Given entries:
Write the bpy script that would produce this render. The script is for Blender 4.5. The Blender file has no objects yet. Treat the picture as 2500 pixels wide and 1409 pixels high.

==

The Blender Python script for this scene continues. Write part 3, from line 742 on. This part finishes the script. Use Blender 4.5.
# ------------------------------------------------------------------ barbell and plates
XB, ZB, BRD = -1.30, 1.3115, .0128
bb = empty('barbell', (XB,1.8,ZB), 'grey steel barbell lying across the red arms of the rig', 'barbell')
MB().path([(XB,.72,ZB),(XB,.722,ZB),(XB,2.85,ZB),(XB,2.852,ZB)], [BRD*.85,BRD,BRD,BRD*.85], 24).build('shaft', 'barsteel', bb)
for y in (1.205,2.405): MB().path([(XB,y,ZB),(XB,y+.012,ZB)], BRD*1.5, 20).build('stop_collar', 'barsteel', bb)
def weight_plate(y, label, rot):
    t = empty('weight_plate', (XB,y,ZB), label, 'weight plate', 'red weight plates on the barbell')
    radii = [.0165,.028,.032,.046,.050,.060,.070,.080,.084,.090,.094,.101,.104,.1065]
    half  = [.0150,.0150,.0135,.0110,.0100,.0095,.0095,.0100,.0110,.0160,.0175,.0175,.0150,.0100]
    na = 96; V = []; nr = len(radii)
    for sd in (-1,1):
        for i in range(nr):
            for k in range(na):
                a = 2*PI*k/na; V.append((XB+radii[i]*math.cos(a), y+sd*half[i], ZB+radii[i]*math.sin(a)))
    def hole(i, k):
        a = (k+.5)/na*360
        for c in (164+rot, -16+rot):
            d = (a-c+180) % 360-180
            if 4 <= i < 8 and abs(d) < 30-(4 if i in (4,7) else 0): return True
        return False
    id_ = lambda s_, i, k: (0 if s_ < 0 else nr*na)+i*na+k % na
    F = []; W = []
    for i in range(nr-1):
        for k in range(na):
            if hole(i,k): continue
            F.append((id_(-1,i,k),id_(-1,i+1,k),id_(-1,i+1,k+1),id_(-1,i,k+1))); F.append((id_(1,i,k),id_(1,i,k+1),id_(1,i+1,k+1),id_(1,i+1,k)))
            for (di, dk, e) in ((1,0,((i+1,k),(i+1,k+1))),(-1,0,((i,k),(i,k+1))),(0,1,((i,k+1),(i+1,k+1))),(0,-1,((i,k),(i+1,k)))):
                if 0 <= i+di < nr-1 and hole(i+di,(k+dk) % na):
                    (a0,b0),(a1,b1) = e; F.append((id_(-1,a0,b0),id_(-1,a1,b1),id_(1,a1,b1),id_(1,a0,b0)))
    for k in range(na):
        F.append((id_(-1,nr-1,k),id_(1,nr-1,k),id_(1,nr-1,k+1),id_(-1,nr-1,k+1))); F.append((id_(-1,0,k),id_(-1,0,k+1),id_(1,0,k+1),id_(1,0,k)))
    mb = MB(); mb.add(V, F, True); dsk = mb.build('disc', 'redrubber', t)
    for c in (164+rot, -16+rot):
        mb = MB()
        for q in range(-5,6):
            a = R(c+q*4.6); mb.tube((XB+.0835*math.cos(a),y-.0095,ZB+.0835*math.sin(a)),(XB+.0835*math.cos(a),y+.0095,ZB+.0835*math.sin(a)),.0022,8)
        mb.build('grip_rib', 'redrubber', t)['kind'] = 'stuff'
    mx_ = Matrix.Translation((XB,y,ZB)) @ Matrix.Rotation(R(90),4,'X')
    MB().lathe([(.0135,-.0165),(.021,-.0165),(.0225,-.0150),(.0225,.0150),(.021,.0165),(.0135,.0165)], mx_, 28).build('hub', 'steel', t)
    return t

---

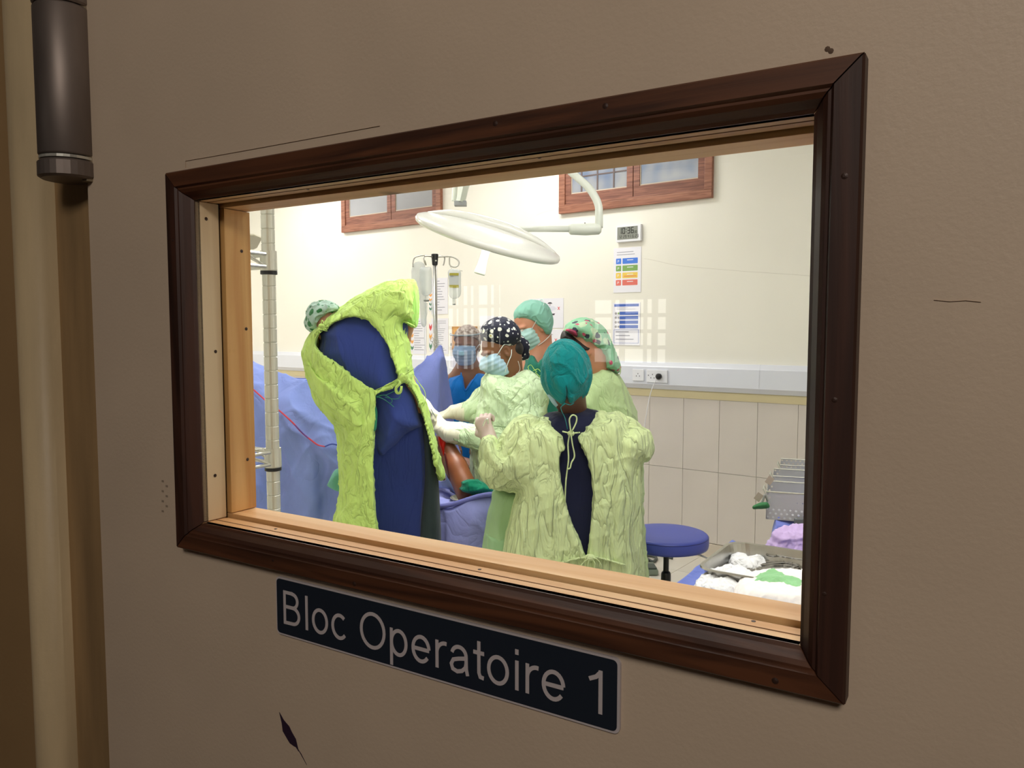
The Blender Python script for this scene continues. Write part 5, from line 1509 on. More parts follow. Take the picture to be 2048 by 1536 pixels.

What you have to do:
Gather from the records above every line containing the string "Write".

Result of the exercise:
Write the bpy script that would produce this render. The script is for Blender 4.5. The Blender file has no objects yet. Treat the picture as 2500 pixels wide and 1409 pixels high.
The Blender Python script for this scene continues. Write part 3, from line 742 on. This part finishes the script. Use Blender 4.5.
The Blender Python script for this scene continues. Write part 5, from line 1509 on. More parts follow. Take the picture to be 2048 by 1536 pixels.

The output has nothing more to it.